When developing affirmations, you can focus on your achievements, your qualities, your skills, your characteristics or your preferences. If you find yourself saying something negative (for example I don't make many mistakes) see if you can correct yourself by phrasing it in a positive way instead (I mean, I am cautious and careful; I think things through before I act). The reason for this is that our subconscious mind tends to ignore the don’ts and not’s. And what we want is for positive messages to stick and lift our mood.
Notice which affirmations you are resisting and try scaling things back or branching out into different areas, the way I illustrated in the example above. Remember that what you need right now in order to move yourself out of your anxious and/or depressed mind and into action is your agreement to aspects of yourself that you consider valuable.
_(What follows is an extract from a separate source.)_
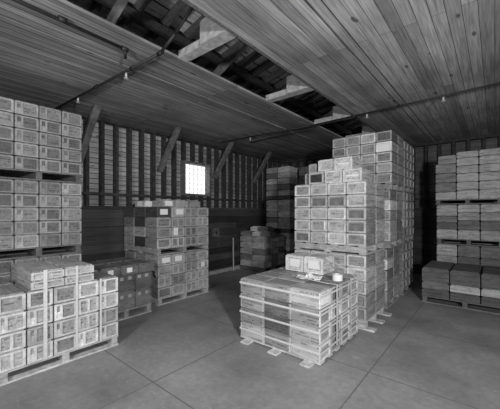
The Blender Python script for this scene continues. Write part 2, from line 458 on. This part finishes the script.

Keep going until you notice a shift in your feelings and/or your readiness to act. Repetitions are perfectly fine, even though you might want to challenge yourself to find new and different words and phrases to reiterate similar points.
With the negative self-talk many people regularly engage in and easily slip back into, I would argue that we can only benefit from expanding our vocabulary of positive words to think and talk about ourselves.
Truth be told, with all the criticism and blame we may have expressed towards ourselves in our life time so far, we probably need to say an awful lot of affirmations to ever make it up to ourselves.
Once you have given pep talking a go, you may want to reflect on what this experience was like for you: What affirmations have been particularly effective? Which ones created most resistance, and what helped you to overcome it?
As you are becoming more experienced with using this form of positive self-talk, you can set a regular time in your day or week, try to extend the time or tailor your pep talking to specific situations or topics that you feel particularly ambivalent about.
The more often you think and talk positively about yourself in private, the easier and more natural this will become in public, too, and the more confident and lighter you can feel inside.
As I have tried to illustrate in this post, this has nothing to do with arrogance or superiority. Affirmations can be measured and reflect positive feedback you have received in the past. In fact, especially if you are new to pep talking, evidence-based affirmations are likely to be more credible to you, which is exactly what we are after in order to move ourselves into action.
As I hope to have shown, pep talking is a simple, effective and very accessible tool that can help to reduce anxiety, lift mood and create more balance in our thinking.